Il processo d'appello per la tragica morte di Simone Renda, 34enne bancario leccese deceduto il 3 marzo 2007

Il Tribunale di Lecce

Il Tribunale di Lecce

LECCE - Si è concluso con la conferma delle condanne di primo grado il processo d'appello sulla tragica morte di Simone Renda, 34enne bancario leccese deceduto il 3 marzo 2007 in una cella del carcere di Playa del Carmen, in Messico. I sei imputati, tutti contumaci, sono stati riconosciuti colpevoli a vario titolo di omicidio volontario e di violazione dell’articolo 1 della Convenzione ONU contro la tortura e altre pene o trattamenti crudeli, disumani e degradanti.

Tra i condannati figurano Arceno Parra Cano e Pedro May Balam, rispettivamente direttore e vicedirettore del carcere, nonché Hermilla Valero Gonzalez, giudice qualificatore: per loro la Corte d’assise d’appello di Lecce, presieduta da Teresa Liuni, ha stabilito 25 anni di reclusione. A seguire, condanne a 21 anni di carcere per Najera Sanchez Enrique e Luis Alberto Arcos Landeros, guardie carcerarie, e per Gomez Cruz, responsabile dell’ufficio ricezione del carcere. Assolti, invece, due agenti della polizia turistica municipale.

La vicenda di Simone Renda, che si trovava in Messico per una vacanza, iniziò il 1° marzo 2007, quando fu arrestato per presunto disturbo alla quiete pubblica in un hotel. Due giorni dopo, fu ritrovato morto in una cella di isolamento, dove era stato abbandonato senza ricevere alcuna assistenza sanitaria, nonostante le sue precarie condizioni di salute. Nessuno lo portò in ospedale, né avvisò la famiglia o il consolato italiano.

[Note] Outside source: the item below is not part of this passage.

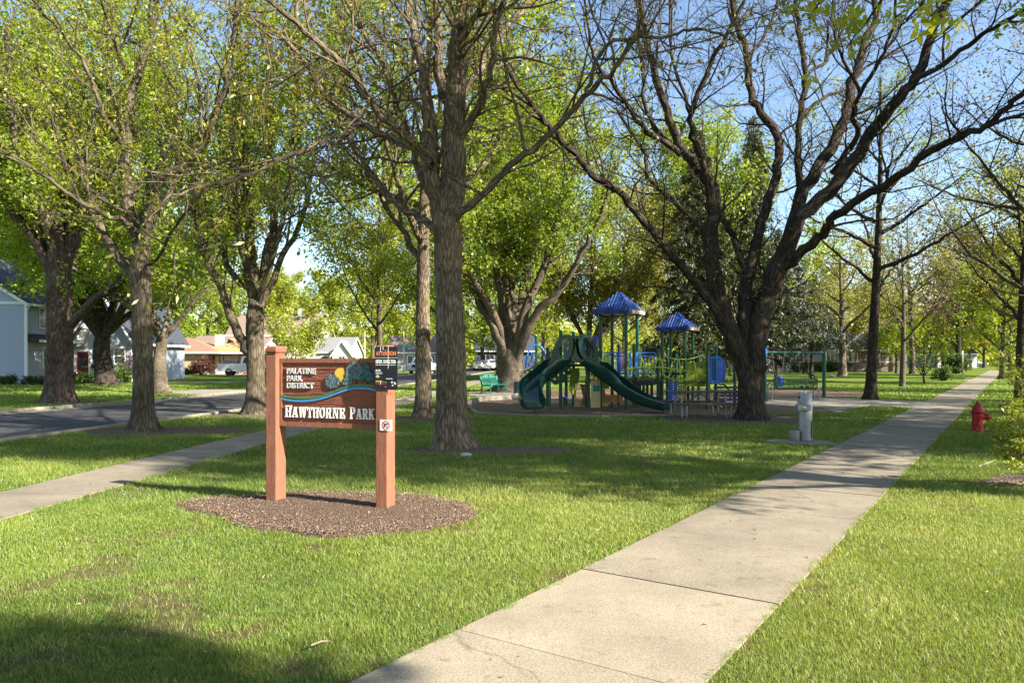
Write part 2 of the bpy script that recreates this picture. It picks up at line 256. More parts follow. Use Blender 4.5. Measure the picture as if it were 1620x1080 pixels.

I genitori della vittima, rappresentati dall’avvocata Paola Balducci, si sono costituiti parte civile nel processo. "Giustizia è stata fatta – ha commentato Balducci –. Simone Renda è stato lasciato morire, abbandonato senza cure, senza interprete, senza difensore. Un giovane italiano ingiustamente arrestato e privato di ogni diritto umano. È stato un calvario che non doveva accadere".

La sentenza segna un punto fermo in una battaglia giudiziaria lunga e dolorosa, che ha visto i familiari di Simone lottare per far emergere la verità e ottenere giustizia per una vicenda che ha scosso l'opinione pubblica.